The papers were obtained following a legal challenge by Privacy International, and show spies' often casual approach to proper data-handling protocol. "We’ve seen a few instances recently of individuals crossing the line with their database use," reads one letter circulated by the Secret Intelligence Agency (SIS) in 2011. "Looking up addresses in order to send birthday cards, checking passport details to organize personal travel, checking details of family members for personal convenience."

"every search has the potential to invade the privacy of individuals."

The memo continues: "Another area of concern is the use of the database as a ‘convenient way’ to check the personal details of colleagues when filling out service forms on their behalf. Please remember that every search has the potential to invade the privacy of individuals, including individuals who are not the main subject of your search, so please make sure you always have a business need to conduct that search and that the search is proportionate to the level of intrusion involved."

BPDs have been kept secret by the UK government for more than 15 years

Accessing an individual's data from a bulk personal dataset requires a signed warrant from a senior government minister, and all database access is monitored.
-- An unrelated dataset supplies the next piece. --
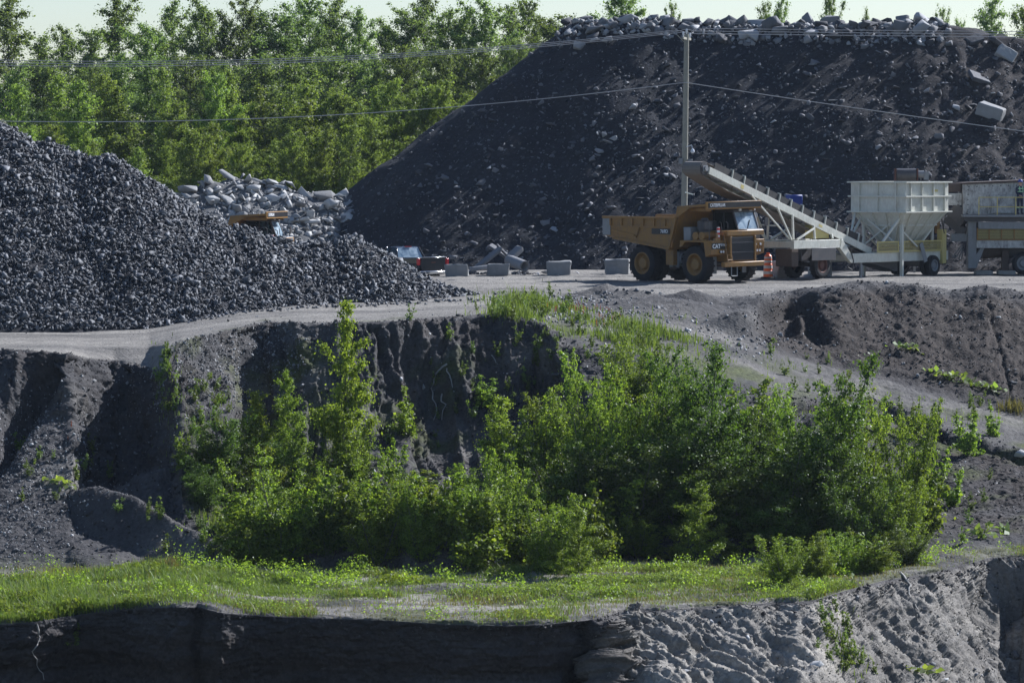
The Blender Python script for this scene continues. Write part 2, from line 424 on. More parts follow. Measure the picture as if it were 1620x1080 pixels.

But these internal memos do not make it clear exactly what information requires a warrant, and this situation is confusing when each agency has its own separate database. The government only admitted that it was amassing these searchable databases in March 2015 and even then, insisted they did not constitute mass surveillance. The documents show the existence of BPDs has been known about by senior government ministers from at least the late 1990s onward.

Millie Graham-Wood, a legal officer at Privacy International, said the documents showed "the staggering extent" to which UK spy agencies collect data. "These documents show the intelligence services using bulk personal datasets over a long period of time," Graham-Wood told The Financial Times. "The intelligence agencies have secretly given themselves access to potentially any and all recorded information about us." She added that access to these files "leaves us with more questions than it answers."

A Home Office spokesman said: "Bulk powers have been essential to the security and intelligence agencies over the last decade and will be increasingly important in the future [...] The security and intelligence agencies use the same techniques that modern businesses increasingly rely on to analyze data in order to overcome the most significant national security challenges."

Many of the powers described in these memos are likely to be enshrined in law by the investigatory powers bill — a controversial piece of legislation that is currently being debated by parliament and various committees. The government has said the bill will help fight terrorism, organized crime, and even cyberbullying, but it has been roundly criticized by tech experts. Facebook, Microsoft, Google, and Apple have all described the bill as a backward step for citizens' rights, while privacy groups say it could provide a template for authoritarian regimes who want to spy on their citizens.